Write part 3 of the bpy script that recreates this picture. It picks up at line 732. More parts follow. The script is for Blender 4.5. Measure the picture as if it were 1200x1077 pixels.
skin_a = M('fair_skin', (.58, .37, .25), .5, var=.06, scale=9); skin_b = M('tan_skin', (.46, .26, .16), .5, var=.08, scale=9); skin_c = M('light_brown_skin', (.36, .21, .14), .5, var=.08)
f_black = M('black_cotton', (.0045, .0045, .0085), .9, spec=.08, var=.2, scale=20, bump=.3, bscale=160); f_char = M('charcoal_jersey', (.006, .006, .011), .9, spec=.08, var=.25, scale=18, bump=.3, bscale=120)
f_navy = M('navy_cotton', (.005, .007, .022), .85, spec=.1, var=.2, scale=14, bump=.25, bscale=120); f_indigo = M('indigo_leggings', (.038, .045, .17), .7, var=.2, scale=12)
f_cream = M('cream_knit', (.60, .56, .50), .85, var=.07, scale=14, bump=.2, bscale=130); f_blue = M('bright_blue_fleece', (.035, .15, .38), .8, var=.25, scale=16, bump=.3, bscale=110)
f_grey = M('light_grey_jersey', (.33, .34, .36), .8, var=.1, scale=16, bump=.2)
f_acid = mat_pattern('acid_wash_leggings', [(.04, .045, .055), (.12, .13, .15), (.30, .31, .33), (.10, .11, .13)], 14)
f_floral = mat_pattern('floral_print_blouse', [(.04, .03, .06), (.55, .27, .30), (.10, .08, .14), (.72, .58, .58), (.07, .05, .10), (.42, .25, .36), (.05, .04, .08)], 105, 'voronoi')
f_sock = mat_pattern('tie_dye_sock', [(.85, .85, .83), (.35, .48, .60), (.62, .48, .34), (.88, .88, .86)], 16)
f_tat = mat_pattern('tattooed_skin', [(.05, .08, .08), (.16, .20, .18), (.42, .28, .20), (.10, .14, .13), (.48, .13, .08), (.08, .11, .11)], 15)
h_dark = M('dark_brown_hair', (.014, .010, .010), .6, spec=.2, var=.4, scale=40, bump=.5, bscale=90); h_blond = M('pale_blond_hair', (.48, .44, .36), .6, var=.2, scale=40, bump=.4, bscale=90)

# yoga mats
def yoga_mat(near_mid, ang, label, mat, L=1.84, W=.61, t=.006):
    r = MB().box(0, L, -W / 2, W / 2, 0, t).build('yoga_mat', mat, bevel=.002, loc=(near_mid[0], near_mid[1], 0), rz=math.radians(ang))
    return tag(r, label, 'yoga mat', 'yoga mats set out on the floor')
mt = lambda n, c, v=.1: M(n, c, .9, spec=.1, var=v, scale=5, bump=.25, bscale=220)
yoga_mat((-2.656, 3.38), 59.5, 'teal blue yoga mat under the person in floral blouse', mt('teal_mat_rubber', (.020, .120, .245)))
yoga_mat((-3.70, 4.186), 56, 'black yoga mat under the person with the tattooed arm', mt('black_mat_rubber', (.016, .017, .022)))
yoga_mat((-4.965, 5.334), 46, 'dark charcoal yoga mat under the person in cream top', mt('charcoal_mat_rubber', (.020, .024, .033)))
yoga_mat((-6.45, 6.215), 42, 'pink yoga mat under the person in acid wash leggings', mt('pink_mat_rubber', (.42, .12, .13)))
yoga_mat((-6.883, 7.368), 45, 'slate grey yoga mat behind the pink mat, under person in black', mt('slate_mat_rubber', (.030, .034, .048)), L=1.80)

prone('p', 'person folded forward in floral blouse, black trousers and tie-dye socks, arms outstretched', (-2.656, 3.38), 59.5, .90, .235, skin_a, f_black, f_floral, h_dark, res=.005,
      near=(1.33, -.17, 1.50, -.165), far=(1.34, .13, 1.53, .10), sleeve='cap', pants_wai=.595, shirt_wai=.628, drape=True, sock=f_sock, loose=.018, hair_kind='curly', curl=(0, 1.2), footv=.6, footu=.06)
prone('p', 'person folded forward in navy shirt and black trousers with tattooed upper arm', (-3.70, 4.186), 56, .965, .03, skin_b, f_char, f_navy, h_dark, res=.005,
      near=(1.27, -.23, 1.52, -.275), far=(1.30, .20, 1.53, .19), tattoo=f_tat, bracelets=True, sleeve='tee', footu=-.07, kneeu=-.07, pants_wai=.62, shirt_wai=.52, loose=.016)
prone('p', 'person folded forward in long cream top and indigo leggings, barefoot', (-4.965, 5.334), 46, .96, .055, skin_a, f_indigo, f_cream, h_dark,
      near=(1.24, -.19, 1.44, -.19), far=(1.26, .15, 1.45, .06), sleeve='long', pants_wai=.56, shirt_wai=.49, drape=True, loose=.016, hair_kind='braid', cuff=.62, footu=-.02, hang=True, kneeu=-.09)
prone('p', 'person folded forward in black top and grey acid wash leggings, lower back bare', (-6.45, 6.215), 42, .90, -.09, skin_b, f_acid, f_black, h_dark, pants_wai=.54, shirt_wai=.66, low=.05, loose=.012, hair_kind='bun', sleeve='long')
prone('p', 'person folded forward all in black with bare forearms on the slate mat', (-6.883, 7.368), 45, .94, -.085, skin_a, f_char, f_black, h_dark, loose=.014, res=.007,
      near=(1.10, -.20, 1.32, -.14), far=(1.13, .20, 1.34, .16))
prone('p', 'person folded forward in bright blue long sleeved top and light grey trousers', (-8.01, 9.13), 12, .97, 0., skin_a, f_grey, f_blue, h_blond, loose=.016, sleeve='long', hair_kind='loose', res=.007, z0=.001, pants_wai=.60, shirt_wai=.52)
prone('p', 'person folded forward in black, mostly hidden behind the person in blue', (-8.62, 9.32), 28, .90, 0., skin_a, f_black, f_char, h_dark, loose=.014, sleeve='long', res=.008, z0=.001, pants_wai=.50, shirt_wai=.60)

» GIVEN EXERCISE
Copy the material above back out, exactly as written.

» EXERCISE RESPONSE
Write part 3 of the bpy script that recreates this picture. It picks up at line 732. More parts follow. The script is for Blender 4.5. Measure the picture as if it were 1200x1077 pixels.
skin_a = M('fair_skin', (.58, .37, .25), .5, var=.06, scale=9); skin_b = M('tan_skin', (.46, .26, .16), .5, var=.08, scale=9); skin_c = M('light_brown_skin', (.36, .21, .14), .5, var=.08)
f_black = M('black_cotton', (.0045, .0045, .0085), .9, spec=.08, var=.2, scale=20, bump=.3, bscale=160); f_char = M('charcoal_jersey', (.006, .006, .011), .9, spec=.08, var=.25, scale=18, bump=.3, bscale=120)
f_navy = M('navy_cotton', (.005, .007, .022), .85, spec=.1, var=.2, scale=14, bump=.25, bscale=120); f_indigo = M('indigo_leggings', (.038, .045, .17), .7, var=.2, scale=12)
f_cream = M('cream_knit', (.60, .56, .50), .85, var=.07, scale=14, bump=.2, bscale=130); f_blue = M('bright_blue_fleece', (.035, .15, .38), .8, var=.25, scale=16, bump=.3, bscale=110)
f_grey = M('light_grey_jersey', (.33, .34, .36), .8, var=.1, scale=16, bump=.2)
f_acid = mat_pattern('acid_wash_leggings', [(.04, .045, .055), (.12, .13, .15), (.30, .31, .33), (.10, .11, .13)], 14)
f_floral = mat_pattern('floral_print_blouse', [(.04, .03, .06), (.55, .27, .30), (.10, .08, .14), (.72, .58, .58), (.07, .05, .10), (.42, .25, .36), (.05, .04, .08)], 105, 'voronoi')
f_sock = mat_pattern('tie_dye_sock', [(.85, .85, .83), (.35, .48, .60), (.62, .48, .34), (.88, .88, .86)], 16)
f_tat = mat_pattern('tattooed_skin', [(.05, .08, .08), (.16, .20, .18), (.42, .28, .20), (.10, .14, .13), (.48, .13, .08), (.08, .11, .11)], 15)
h_dark = M('dark_brown_hair', (.014, .010, .010), .6, spec=.2, var=.4, scale=40, bump=.5, bscale=90); h_blond = M('pale_blond_hair', (.48, .44, .36), .6, var=.2, scale=40, bump=.4, bscale=90)

# yoga mats
def yoga_mat(near_mid, ang, label, mat, L=1.84, W=.61, t=.006):
    r = MB().box(0, L, -W / 2, W / 2, 0, t).build('yoga_mat', mat, bevel=.002, loc=(near_mid[0], near_mid[1], 0), rz=math.radians(ang))
    return tag(r, label, 'yoga mat', 'yoga mats set out on the floor')
mt = lambda n, c, v=.1: M(n, c, .9, spec=.1, var=v, scale=5, bump=.25, bscale=220)
yoga_mat((-2.656, 3.38), 59.5, 'teal blue yoga mat under the person in floral blouse', mt('teal_mat_rubber', (.020, .120, .245)))
yoga_mat((-3.70, 4.186), 56, 'black yoga mat under the person with the tattooed arm', mt('black_mat_rubber', (.016, .017, .022)))
yoga_mat((-4.965, 5.334), 46, 'dark charcoal yoga mat under the person in cream top', mt('charcoal_mat_rubber', (.020, .024, .033)))
yoga_mat((-6.45, 6.215), 42, 'pink yoga mat under the person in acid wash leggings', mt('pink_mat_rubber', (.42, .12, .13)))
yoga_mat((-6.883, 7.368), 45, 'slate grey yoga mat behind the pink mat, under person in black', mt('slate_mat_rubber', (.030, .034, .048)), L=1.80)

prone('p', 'person folded forward in floral blouse, black trousers and tie-dye socks, arms outstretched', (-2.656, 3.38), 59.5, .90, .235, skin_a, f_black, f_floral, h_dark, res=.005,
      near=(1.33, -.17, 1.50, -.165), far=(1.34, .13, 1.53, .10), sleeve='cap', pants_wai=.595, shirt_wai=.628, drape=True, sock=f_sock, loose=.018, hair_kind='curly', curl=(0, 1.2), footv=.6, footu=.06)
prone('p', 'person folded forward in navy shirt and black trousers with tattooed upper arm', (-3.70, 4.186), 56, .965, .03, skin_b, f_char, f_navy, h_dark, res=.005,
      near=(1.27, -.23, 1.52, -.275), far=(1.30, .20, 1.53, .19), tattoo=f_tat, bracelets=True, sleeve='tee', footu=-.07, kneeu=-.07, pants_wai=.62, shirt_wai=.52, loose=.016)
prone('p', 'person folded forward in long cream top and indigo leggings, barefoot', (-4.965, 5.334), 46, .96, .055, skin_a, f_indigo, f_cream, h_dark,
      near=(1.24, -.19, 1.44, -.19), far=(1.26, .15, 1.45, .06), sleeve='long', pants_wai=.56, shirt_wai=.49, drape=True, loose=.016, hair_kind='braid', cuff=.62, footu=-.02, hang=True, kneeu=-.09)
prone('p', 'person folded forward in black top and grey acid wash leggings, lower back bare', (-6.45, 6.215), 42, .90, -.09, skin_b, f_acid, f_black, h_dark, pants_wai=.54, shirt_wai=.66, low=.05, loose=.012, hair_kind='bun', sleeve='long')
prone('p', 'person folded forward all in black with bare forearms on the slate mat', (-6.883, 7.368), 45, .94, -.085, skin_a, f_char, f_black, h_dark, loose=.014, res=.007,
      near=(1.10, -.20, 1.32, -.14), far=(1.13, .20, 1.34, .16))
prone('p', 'person folded forward in bright blue long sleeved top and light grey trousers', (-8.01, 9.13), 12, .97, 0., skin_a, f_grey, f_blue, h_blond, loose=.016, sleeve='long', hair_kind='loose', res=.007, z0=.001, pants_wai=.60, shirt_wai=.52)
prone('p', 'person folded forward in black, mostly hidden behind the person in blue', (-8.62, 9.32), 28, .90, 0., skin_a, f_black, f_char, h_dark, loose=.014, sleeve='long', res=.008, z0=.001, pants_wai=.50, shirt_wai=.60)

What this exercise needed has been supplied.